**Description of the task**
Return each line of the data below verbatim; pictures are to be left out.

**Material**
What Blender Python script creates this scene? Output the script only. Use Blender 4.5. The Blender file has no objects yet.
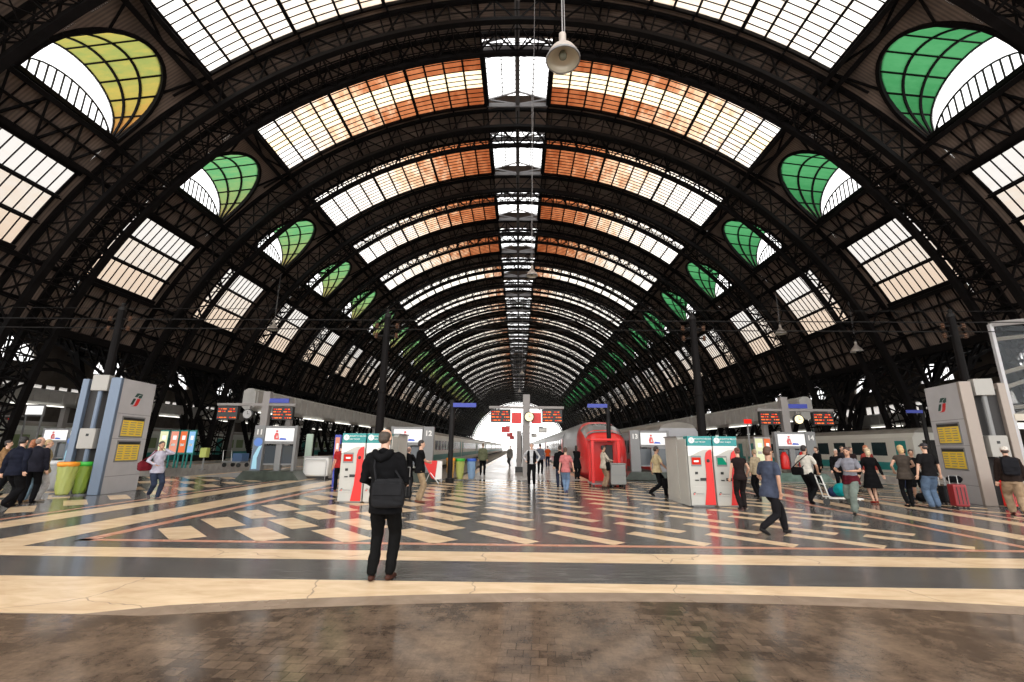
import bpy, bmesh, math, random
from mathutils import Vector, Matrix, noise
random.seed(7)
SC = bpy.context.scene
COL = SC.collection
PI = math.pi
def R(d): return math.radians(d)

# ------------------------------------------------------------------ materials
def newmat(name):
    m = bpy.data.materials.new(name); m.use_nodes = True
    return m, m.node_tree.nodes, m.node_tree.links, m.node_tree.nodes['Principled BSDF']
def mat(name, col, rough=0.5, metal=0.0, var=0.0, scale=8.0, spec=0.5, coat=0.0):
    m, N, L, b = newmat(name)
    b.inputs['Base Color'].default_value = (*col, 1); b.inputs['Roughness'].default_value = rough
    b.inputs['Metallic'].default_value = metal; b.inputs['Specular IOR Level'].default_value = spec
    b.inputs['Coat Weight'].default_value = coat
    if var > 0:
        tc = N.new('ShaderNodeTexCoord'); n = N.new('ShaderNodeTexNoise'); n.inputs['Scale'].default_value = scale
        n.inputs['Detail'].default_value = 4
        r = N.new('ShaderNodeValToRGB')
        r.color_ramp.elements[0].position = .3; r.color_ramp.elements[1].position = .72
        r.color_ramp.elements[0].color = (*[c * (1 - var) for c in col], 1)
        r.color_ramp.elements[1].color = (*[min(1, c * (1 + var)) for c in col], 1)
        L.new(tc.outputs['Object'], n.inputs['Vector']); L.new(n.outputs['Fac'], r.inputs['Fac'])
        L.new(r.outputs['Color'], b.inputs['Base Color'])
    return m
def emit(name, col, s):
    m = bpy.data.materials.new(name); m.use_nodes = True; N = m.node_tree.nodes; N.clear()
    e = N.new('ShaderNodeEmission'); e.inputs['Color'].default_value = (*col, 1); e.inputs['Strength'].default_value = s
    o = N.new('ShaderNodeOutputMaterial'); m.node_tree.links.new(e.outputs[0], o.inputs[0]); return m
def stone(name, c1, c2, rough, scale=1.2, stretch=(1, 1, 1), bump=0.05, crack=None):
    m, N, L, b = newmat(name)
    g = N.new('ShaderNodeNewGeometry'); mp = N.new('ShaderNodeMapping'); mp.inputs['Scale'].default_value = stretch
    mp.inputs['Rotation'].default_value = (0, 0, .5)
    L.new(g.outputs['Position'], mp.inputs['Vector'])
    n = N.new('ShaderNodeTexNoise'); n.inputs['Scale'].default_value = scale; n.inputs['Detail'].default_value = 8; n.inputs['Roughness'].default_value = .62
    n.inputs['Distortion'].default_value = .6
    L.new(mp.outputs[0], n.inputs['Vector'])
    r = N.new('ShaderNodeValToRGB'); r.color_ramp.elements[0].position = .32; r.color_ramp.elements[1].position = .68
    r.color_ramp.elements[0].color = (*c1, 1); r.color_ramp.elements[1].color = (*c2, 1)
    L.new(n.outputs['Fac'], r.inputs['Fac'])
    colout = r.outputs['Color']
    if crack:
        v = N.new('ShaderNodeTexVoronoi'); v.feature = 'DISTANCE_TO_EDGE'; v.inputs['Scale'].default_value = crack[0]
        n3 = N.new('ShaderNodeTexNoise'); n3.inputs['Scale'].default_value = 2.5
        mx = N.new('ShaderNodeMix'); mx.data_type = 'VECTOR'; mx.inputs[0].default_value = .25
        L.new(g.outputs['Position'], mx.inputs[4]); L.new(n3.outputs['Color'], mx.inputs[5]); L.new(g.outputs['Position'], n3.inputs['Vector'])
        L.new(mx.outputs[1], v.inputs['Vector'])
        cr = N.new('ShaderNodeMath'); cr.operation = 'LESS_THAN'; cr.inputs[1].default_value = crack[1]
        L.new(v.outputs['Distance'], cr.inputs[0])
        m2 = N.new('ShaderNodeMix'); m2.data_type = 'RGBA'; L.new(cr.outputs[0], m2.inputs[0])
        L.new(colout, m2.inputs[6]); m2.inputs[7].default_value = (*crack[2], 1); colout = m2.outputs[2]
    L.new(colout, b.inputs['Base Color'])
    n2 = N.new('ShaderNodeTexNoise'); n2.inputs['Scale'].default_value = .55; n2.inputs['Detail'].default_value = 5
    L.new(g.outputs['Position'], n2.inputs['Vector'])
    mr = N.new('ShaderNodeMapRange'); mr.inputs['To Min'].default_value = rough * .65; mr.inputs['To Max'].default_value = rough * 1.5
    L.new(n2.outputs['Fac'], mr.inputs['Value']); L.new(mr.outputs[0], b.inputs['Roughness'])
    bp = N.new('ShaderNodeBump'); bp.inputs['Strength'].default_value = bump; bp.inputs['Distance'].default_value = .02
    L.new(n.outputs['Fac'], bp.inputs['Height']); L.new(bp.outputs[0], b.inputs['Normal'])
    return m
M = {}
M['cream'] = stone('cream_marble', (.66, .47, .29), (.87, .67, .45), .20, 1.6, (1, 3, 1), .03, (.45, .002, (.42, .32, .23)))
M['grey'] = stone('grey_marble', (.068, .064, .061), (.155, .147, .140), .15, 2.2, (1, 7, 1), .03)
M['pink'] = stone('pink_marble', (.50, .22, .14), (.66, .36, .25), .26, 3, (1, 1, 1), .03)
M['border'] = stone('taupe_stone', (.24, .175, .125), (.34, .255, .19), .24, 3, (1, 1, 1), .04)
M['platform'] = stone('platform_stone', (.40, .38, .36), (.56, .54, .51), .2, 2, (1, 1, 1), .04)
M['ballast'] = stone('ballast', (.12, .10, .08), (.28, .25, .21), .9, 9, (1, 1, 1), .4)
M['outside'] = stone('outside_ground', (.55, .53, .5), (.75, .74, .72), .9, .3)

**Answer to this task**
What Blender Python script creates this scene? Output the script only. Use Blender 4.5. The Blender file has no objects yet.
import bpy, bmesh, math, random
from mathutils import Vector, Matrix, noise
random.seed(7)
SC = bpy.context.scene
COL = SC.collection
PI = math.pi
def R(d): return math.radians(d)

# ------------------------------------------------------------------ materials
def newmat(name):
    m = bpy.data.materials.new(name); m.use_nodes = True
    return m, m.node_tree.nodes, m.node_tree.links, m.node_tree.nodes['Principled BSDF']
def mat(name, col, rough=0.5, metal=0.0, var=0.0, scale=8.0, spec=0.5, coat=0.0):
    m, N, L, b = newmat(name)
    b.inputs['Base Color'].default_value = (*col, 1); b.inputs['Roughness'].default_value = rough
    b.inputs['Metallic'].default_value = metal; b.inputs['Specular IOR Level'].default_value = spec
    b.inputs['Coat Weight'].default_value = coat
    if var > 0:
        tc = N.new('ShaderNodeTexCoord'); n = N.new('ShaderNodeTexNoise'); n.inputs['Scale'].default_value = scale
        n.inputs['Detail'].default_value = 4
        r = N.new('ShaderNodeValToRGB')
        r.color_ramp.elements[0].position = .3; r.color_ramp.elements[1].position = .72
        r.color_ramp.elements[0].color = (*[c * (1 - var) for c in col], 1)
        r.color_ramp.elements[1].color = (*[min(1, c * (1 + var)) for c in col], 1)
        L.new(tc.outputs['Object'], n.inputs['Vector']); L.new(n.outputs['Fac'], r.inputs['Fac'])
        L.new(r.outputs['Color'], b.inputs['Base Color'])
    return m
def emit(name, col, s):
    m = bpy.data.materials.new(name); m.use_nodes = True; N = m.node_tree.nodes; N.clear()
    e = N.new('ShaderNodeEmission'); e.inputs['Color'].default_value = (*col, 1); e.inputs['Strength'].default_value = s
    o = N.new('ShaderNodeOutputMaterial'); m.node_tree.links.new(e.outputs[0], o.inputs[0]); return m
def stone(name, c1, c2, rough, scale=1.2, stretch=(1, 1, 1), bump=0.05, crack=None):
    m, N, L, b = newmat(name)
    g = N.new('ShaderNodeNewGeometry'); mp = N.new('ShaderNodeMapping'); mp.inputs['Scale'].default_value = stretch
    mp.inputs['Rotation'].default_value = (0, 0, .5)
    L.new(g.outputs['Position'], mp.inputs['Vector'])
    n = N.new('ShaderNodeTexNoise'); n.inputs['Scale'].default_value = scale; n.inputs['Detail'].default_value = 8; n.inputs['Roughness'].default_value = .62
    n.inputs['Distortion'].default_value = .6
    L.new(mp.outputs[0], n.inputs['Vector'])
    r = N.new('ShaderNodeValToRGB'); r.color_ramp.elements[0].position = .32; r.color_ramp.elements[1].position = .68
    r.color_ramp.elements[0].color = (*c1, 1); r.color_ramp.elements[1].color = (*c2, 1)
    L.new(n.outputs['Fac'], r.inputs['Fac'])
    colout = r.outputs['Color']
    if crack:
        v = N.new('ShaderNodeTexVoronoi'); v.feature = 'DISTANCE_TO_EDGE'; v.inputs['Scale'].default_value = crack[0]
        n3 = N.new('ShaderNodeTexNoise'); n3.inputs['Scale'].default_value = 2.5
        mx = N.new('ShaderNodeMix'); mx.data_type = 'VECTOR'; mx.inputs[0].default_value = .25
        L.new(g.outputs['Position'], mx.inputs[4]); L.new(n3.outputs['Color'], mx.inputs[5]); L.new(g.outputs['Position'], n3.inputs['Vector'])
        L.new(mx.outputs[1], v.inputs['Vector'])
        cr = N.new('ShaderNodeMath'); cr.operation = 'LESS_THAN'; cr.inputs[1].default_value = crack[1]
        L.new(v.outputs['Distance'], cr.inputs[0])
        m2 = N.new('ShaderNodeMix'); m2.data_type = 'RGBA'; L.new(cr.outputs[0], m2.inputs[0])
        L.new(colout, m2.inputs[6]); m2.inputs[7].default_value = (*crack[2], 1); colout = m2.outputs[2]
    L.new(colout, b.inputs['Base Color'])
    n2 = N.new('ShaderNodeTexNoise'); n2.inputs['Scale'].default_value = .55; n2.inputs['Detail'].default_value = 5
    L.new(g.outputs['Position'], n2.inputs['Vector'])
    mr = N.new('ShaderNodeMapRange'); mr.inputs['To Min'].default_value = rough * .65; mr.inputs['To Max'].default_value = rough * 1.5
    L.new(n2.outputs['Fac'], mr.inputs['Value']); L.new(mr.outputs[0], b.inputs['Roughness'])
    bp = N.new('ShaderNodeBump'); bp.inputs['Strength'].default_value = bump; bp.inputs['Distance'].default_value = .02
    L.new(n.outputs['Fac'], bp.inputs['Height']); L.new(bp.outputs[0], b.inputs['Normal'])
    return m
M = {}
M['cream'] = stone('cream_marble', (.66, .47, .29), (.87, .67, .45), .20, 1.6, (1, 3, 1), .03, (.45, .002, (.42, .32, .23)))
M['grey'] = stone('grey_marble', (.068, .064, .061), (.155, .147, .140), .15, 2.2, (1, 7, 1), .03)
M['pink'] = stone('pink_marble', (.50, .22, .14), (.66, .36, .25), .26, 3, (1, 1, 1), .03)
M['border'] = stone('taupe_stone', (.24, .175, .125), (.34, .255, .19), .24, 3, (1, 1, 1), .04)
M['platform'] = stone('platform_stone', (.40, .38, .36), (.56, .54, .51), .2, 2, (1, 1, 1), .04)
M['ballast'] = stone('ballast', (.12, .10, .08), (.28, .25, .21), .9, 9, (1, 1, 1), .4)
M['outside'] = stone('outside_ground', (.55, .53, .5), (.75, .74, .72), .9, .3)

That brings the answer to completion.